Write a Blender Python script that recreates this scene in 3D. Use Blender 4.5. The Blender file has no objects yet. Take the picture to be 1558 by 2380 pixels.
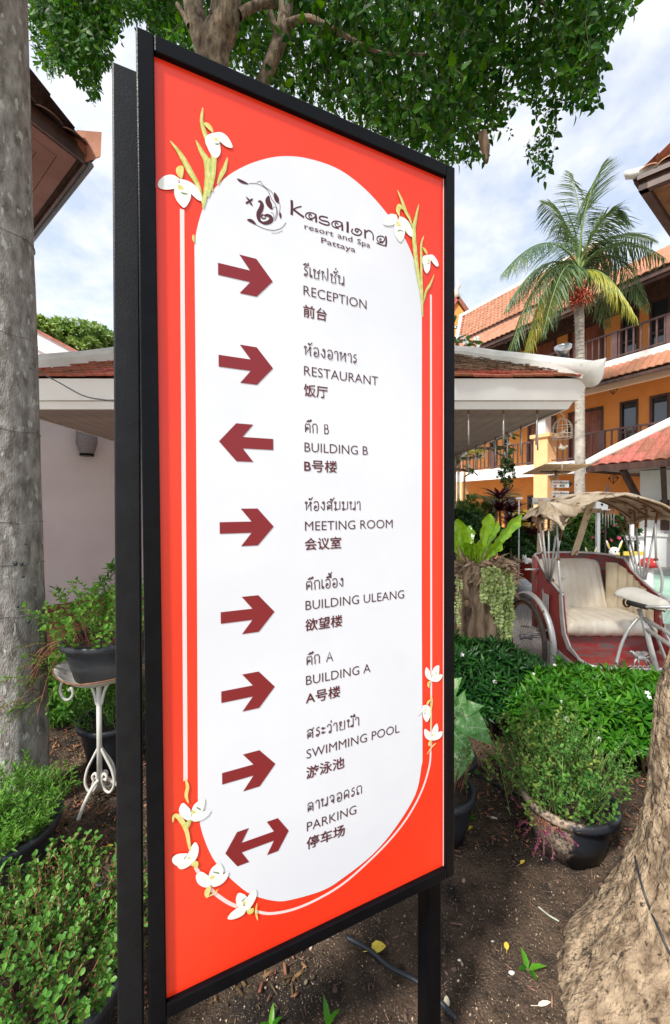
import bpy, math, random
import numpy as np
from mathutils import Vector, Matrix, Euler, noise
R = math.radians
rnd = random.Random(7)
scene = bpy.context.scene
COL = scene.collection
PI = math.pi

# ---------------------------------------------------------------- camera, world, sun, exposure
EYE = 1.55
FPX = 909.0            # focal length measured on a picture 1558 x 2380
PITCH = R(0.6)
cam_d = bpy.data.cameras.new('camera')
cam_d.sensor_fit = 'VERTICAL'
cam_d.sensor_height = 36.0
cam_d.lens = FPX / 2380.0 * 36.0
cam_d.clip_start = 0.02
cam_d.clip_end = 2000
cam = bpy.data.objects.new('camera', cam_d)
COL.objects.link(cam)
cam.location = (0, 0, EYE)
cam.rotation_euler = (R(90) - PITCH, 0, 0)
scene.camera = cam
scene.view_settings.view_transform = 'Standard'
scene.view_settings.look = 'None'
scene.view_settings.gamma = 1
scene.view_settings.use_curve_mapping = False
scene.view_settings.exposure = 1.08
scene.cycles.max_bounces = 8
scene.cycles.transparent_max_bounces = 8
scene.cycles.use_denoising = True

SUN_DIR = Vector((-0.50, -0.62, 0.90)).normalized()     # towards the sun
world = bpy.data.worlds.new('World')
scene.world = world
world.use_nodes = True
wn = world.node_tree
wn.nodes.clear()
def wN(t, **k):
    n = wn.nodes.new(t)
    for a, b in k.items():
        setattr(n, a, b)
    return n
sky = wN('ShaderNodeTexSky', sky_type='NISHITA', sun_disc=False)
sky.sun_elevation = math.asin(SUN_DIR.z)
sky.sun_rotation = math.atan2(SUN_DIR.x, SUN_DIR.y)
sky.air_density = 1.0
sky.dust_density = 1.2
sky.ozone_density = 1.5
tc = wN('ShaderNodeTexCoord')
sep = wN('ShaderNodeSeparateXYZ')
wn.links.new(tc.outputs['Generated'], sep.inputs[0])
addz = wN('ShaderNodeMath', operation='MAXIMUM'); addz.inputs[1].default_value = 0.02
wn.links.new(sep.outputs['Z'], addz.inputs[0])
addz2 = wN('ShaderNodeMath', operation='ADD'); addz2.inputs[1].default_value = 0.18
wn.links.new(addz.outputs[0], addz2.inputs[0])
dx = wN('ShaderNodeMath', operation='DIVIDE'); dy = wN('ShaderNodeMath', operation='DIVIDE')
wn.links.new(sep.outputs['X'], dx.inputs[0]); wn.links.new(addz2.outputs[0], dx.inputs[1])
wn.links.new(sep.outputs['Y'], dy.inputs[0]); wn.links.new(addz2.outputs[0], dy.inputs[1])
cmb = wN('ShaderNodeCombineXYZ')
wn.links.new(dx.outputs[0], cmb.inputs[0]); wn.links.new(dy.outputs[0], cmb.inputs[1])
n1 = wN('ShaderNodeTexNoise'); n1.inputs['Scale'].default_value = 1.5; n1.inputs['Detail'].default_value = 9; n1.inputs['Roughness'].default_value = 0.58; n1.inputs['Distortion'].default_value = 0.35
n2 = wN('ShaderNodeTexNoise'); n2.inputs['Scale'].default_value = 9.0; n2.inputs['Detail'].default_value = 6; n2.inputs['Roughness'].default_value = 0.55
wn.links.new(cmb.outputs[0], n1.inputs['Vector']); wn.links.new(cmb.outputs[0], n2.inputs['Vector'])
mixn = wN('ShaderNodeMath', operation='MULTIPLY_ADD'); mixn.inputs[1].default_value = 0.42
wn.links.new(n2.outputs['Fac'], mixn.inputs[0]); wn.links.new(n1.outputs['Fac'], mixn.inputs[2])
ramp = wN('ShaderNodeValToRGB')
ramp.color_ramp.elements[0].position = 0.56; ramp.color_ramp.elements[0].color = (0, 0, 0, 1)
ramp.color_ramp.elements[1].position = 0.80; ramp.color_ramp.elements[1].color = (1, 1, 1, 1)
wn.links.new(mixn.outputs[0], ramp.inputs[0])
fl = wN('ShaderNodeMath', operation='MULTIPLY_ADD'); fl.inputs[1].default_value = 0.56; fl.inputs[2].default_value = 0.44
wn.links.new(ramp.outputs[0], fl.inputs[0])
mx = wN('ShaderNodeMix', data_type='RGBA')
mx.inputs['B'].default_value = (5.9, 6.0, 6.2, 1)
wn.links.new(fl.outputs[0], mx.inputs['Factor'])
skm = wN('ShaderNodeVectorMath', operation='SCALE'); skm.inputs['Scale'].default_value = 1.6
wn.links.new(sky.outputs[0], skm.inputs[0])
wn.links.new(skm.outputs[0], mx.inputs['A'])
bg = wN('ShaderNodeBackground'); bg.inputs['Strength'].default_value = 0.09
wn.links.new(mx.outputs['Result'], bg.inputs['Color'])
wo = wN('ShaderNodeOutputWorld')
wn.links.new(bg.outputs[0], wo.inputs[0])

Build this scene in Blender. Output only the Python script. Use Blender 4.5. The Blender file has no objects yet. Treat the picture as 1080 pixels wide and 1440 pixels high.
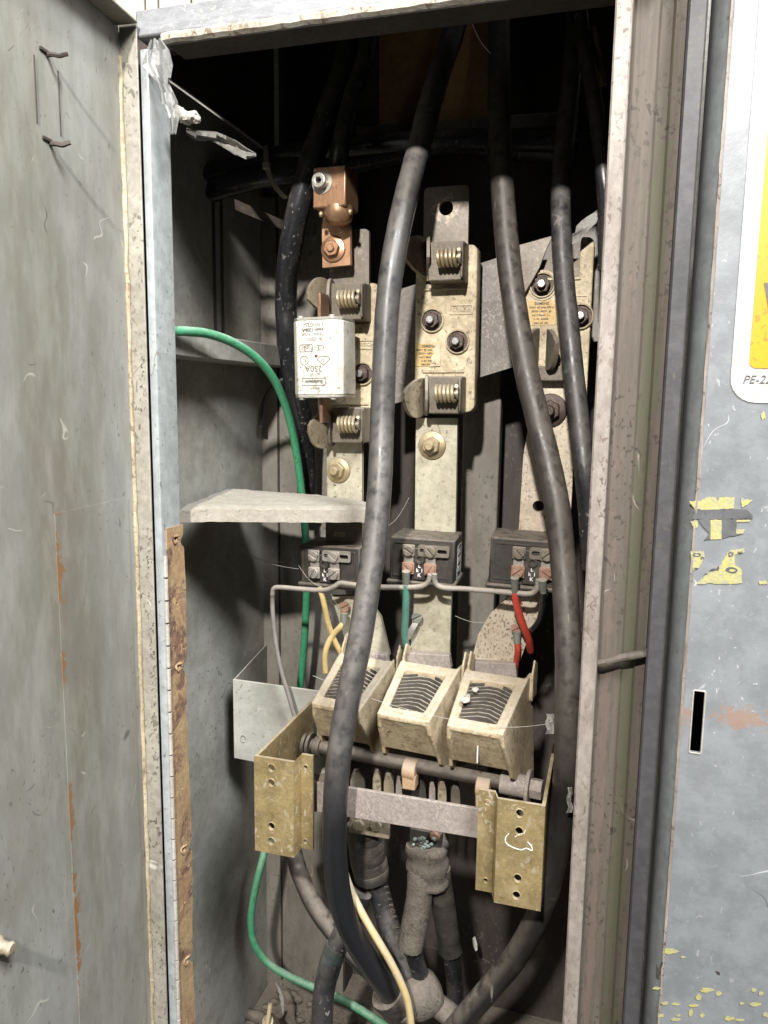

Problem to solve: Set down all the entries exactly as they appear, but skip any pictures.

Complete response:
Write a Blender Python script that recreates this scene in 3D. Use Blender 4.5. The Blender file has no objects yet. Take the picture to be 1558 by 2380 pixels.
import bpy, math, random
import numpy as np
from mathutils import Vector, Matrix, Euler, noise
R = math.radians
rnd = random.Random(7)
scene = bpy.context.scene
COL = scene.collection
PI = math.pi

# ---------------------------------------------------------------- camera, world, sun, exposure
EYE = 1.55
FPX = 909.0            # focal length measured on a picture 1558 x 2380
PITCH = R(0.6)
cam_d = bpy.data.cameras.new('camera')
cam_d.sensor_fit = 'VERTICAL'
cam_d.sensor_height = 36.0
cam_d.lens = FPX / 2380.0 * 36.0
cam_d.clip_start = 0.02
cam_d.clip_end = 2000
cam = bpy.data.objects.new('camera', cam_d)
COL.objects.link(cam)
cam.location = (0, 0, EYE)
cam.rotation_euler = (R(90) - PITCH, 0, 0)
scene.camera = cam
scene.view_settings.view_transform = 'Standard'
scene.view_settings.look = 'None'
scene.view_settings.gamma = 1
scene.view_settings.use_curve_mapping = False
scene.view_settings.exposure = 1.08
scene.cycles.max_bounces = 8
scene.cycles.transparent_max_bounces = 8
scene.cycles.use_denoising = True

SUN_DIR = Vector((-0.50, -0.62, 0.90)).normalized()     # towards the sun
world = bpy.data.worlds.new('World')
scene.world = world
world.use_nodes = True
wn = world.node_tree
wn.nodes.clear()
def wN(t, **k):
    n = wn.nodes.new(t)
    for a, b in k.items():
        setattr(n, a, b)
    return n
sky = wN('ShaderNodeTexSky', sky_type='NISHITA', sun_disc=False)
sky.sun_elevation = math.asin(SUN_DIR.z)
sky.sun_rotation = math.atan2(SUN_DIR.x, SUN_DIR.y)
sky.air_density = 1.0
sky.dust_density = 1.2
sky.ozone_density = 1.5
tc = wN('ShaderNodeTexCoord')
sep = wN('ShaderNodeSeparateXYZ')
wn.links.new(tc.outputs['Generated'], sep.inputs[0])
addz = wN('ShaderNodeMath', operation='MAXIMUM'); addz.inputs[1].default_value = 0.02
wn.links.new(sep.outputs['Z'], addz.inputs[0])
addz2 = wN('ShaderNodeMath', operation='ADD'); addz2.inputs[1].default_value = 0.18
wn.links.new(addz.outputs[0], addz2.inputs[0])
dx = wN('ShaderNodeMath', operation='DIVIDE'); dy = wN('ShaderNodeMath', operation='DIVIDE')
wn.links.new(sep.outputs['X'], dx.inputs[0]); wn.links.new(addz2.outputs[0], dx.inputs[1])
wn.links.new(sep.outputs['Y'], dy.inputs[0]); wn.links.new(addz2.outputs[0], dy.inputs[1])
cmb = wN('ShaderNodeCombineXYZ')
wn.links.new(dx.outputs[0], cmb.inputs[0]); wn.links.new(dy.outputs[0], cmb.inputs[1])
n1 = wN('ShaderNodeTexNoise'); n1.inputs['Scale'].default_value = 1.5; n1.inputs['Detail'].default_value = 9; n1.inputs['Roughness'].default_value = 0.58; n1.inputs['Distortion'].default_value = 0.35
n2 = wN('ShaderNodeTexNoise'); n2.inputs['Scale'].default_value = 9.0; n2.inputs['Detail'].default_value = 6; n2.inputs['Roughness'].default_value = 0.55
wn.links.new(cmb.outputs[0], n1.inputs['Vector']); wn.links.new(cmb.outputs[0], n2.inputs['Vector'])
mixn = wN('ShaderNodeMath', operation='MULTIPLY_ADD'); mixn.inputs[1].default_value = 0.42
wn.links.new(n2.outputs['Fac'], mixn.inputs[0]); wn.links.new(n1.outputs['Fac'], mixn.inputs[2])
ramp = wN('ShaderNodeValToRGB')
ramp.color_ramp.elements[0].position = 0.56; ramp.color_ramp.elements[0].color = (0, 0, 0, 1)
ramp.color_ramp.elements[1].position = 0.80; ramp.color_ramp.elements[1].color = (1, 1, 1, 1)
wn.links.new(mixn.outputs[0], ramp.inputs[0])
fl = wN('ShaderNodeMath', operation='MULTIPLY_ADD'); fl.inputs[1].default_value = 0.56; fl.inputs[2].default_value = 0.44
wn.links.new(ramp.outputs[0], fl.inputs[0])
mx = wN('ShaderNodeMix', data_type='RGBA')
mx.inputs['B'].default_value = (5.9, 6.0, 6.2, 1)
wn.links.new(fl.outputs[0], mx.inputs['Factor'])
skm = wN('ShaderNodeVectorMath', operation='SCALE'); skm.inputs['Scale'].default_value = 1.6
wn.links.new(sky.outputs[0], skm.inputs[0])
wn.links.new(skm.outputs[0], mx.inputs['A'])
bg = wN('ShaderNodeBackground'); bg.inputs['Strength'].default_value = 0.09
wn.links.new(mx.outputs['Result'], bg.inputs['Color'])
wo = wN('ShaderNodeOutputWorld')
wn.links.new(bg.outputs[0], wo.inputs[0])

Build this scene in Blender. Output only the Python script. Use Blender 4.5. The Blender file has no objects yet. Treat the picture as 1080 pixels wide and 1440 pixels high.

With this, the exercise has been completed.